2. Die Streitwertfestsetzung beruht auf § 52 Abs. 2 und 3 GKG i.V.m. § 53 Abs. 2 Nr. 2 GKG. Für die Anordnung der Haltungsuntersagung ist im Verfahren des vorläufigen Rechtsschutzes die Hälfte des gesetzlichen Auffangstreitwerts in Höhe von 5.000 Euro anzusetzen (vgl. Ziffer 1.5 des Streitwertkatalogs für die Verwaltungsgerichtsbarkeit). Hinzuzuaddieren ist ein Viertel der Gebühr (ebd.).
Rechtsmittelbelehrung:
Gegen den Beschluss zu 1. steht den Beteiligten die Beschwerde an das Oberverwaltungsgericht zu.
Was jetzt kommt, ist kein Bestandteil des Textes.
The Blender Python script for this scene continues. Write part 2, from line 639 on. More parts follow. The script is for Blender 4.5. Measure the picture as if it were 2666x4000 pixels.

Die Beschwerde ist bei dem Verwaltungsgericht Potsdam, Friedrich-Ebert-Straße 32, 14469 Potsdam, innerhalb von zwei Wochen nach Bekanntgabe der Entscheidung einzulegen.
Die Beschwerde ist innerhalb eines Monats nach Bekanntgabe der Entscheidung zu begründen. Die Begründung ist, sofern sie nicht bereits mit der Beschwerde vorgelegt worden ist, bei dem Oberverwaltungsgericht Berlin-Brandenburg, Hardenbergstraße 31, 10623 Berlin, einzureichen. Sie muss einen bestimmten Antrag enthalten, die Gründe darlegen, aus denen die Entscheidung abzuändern oder aufzuheben ist, und sich mit der angefochtenen Entscheidung auseinandersetzen. Das Oberverwaltungsgericht prüft nur die dargelegten Gründe.
Vor dem Oberverwaltungsgericht müssen sich die Beteiligten durch nach § 67 Abs. 4 der Verwaltungsgerichtsordnung zugelassene Bevollmächtigte vertreten lassen. Dies gilt auch für die Einlegung der Beschwerde.
Gegen den Beschluss zu 2. ist die Beschwerde zulässig, wenn der Wert des Beschwerdegegenstandes 200 Euro übersteigt oder die Beschwerde wegen grundsätzlicher Bedeutung der zur Entscheidung stehenden Frage zugelassen wird. Die Beschwerde ist bei dem Verwaltungsgericht Potsdam innerhalb von sechs Monaten, nachdem die Entscheidung in der Hauptsache Rechtskraft erlangt oder das Verfahren sich anderweitig erledigt hat, einzulegen; der Vertretung durch einen Prozessbevollmächtigten bedarf es nicht.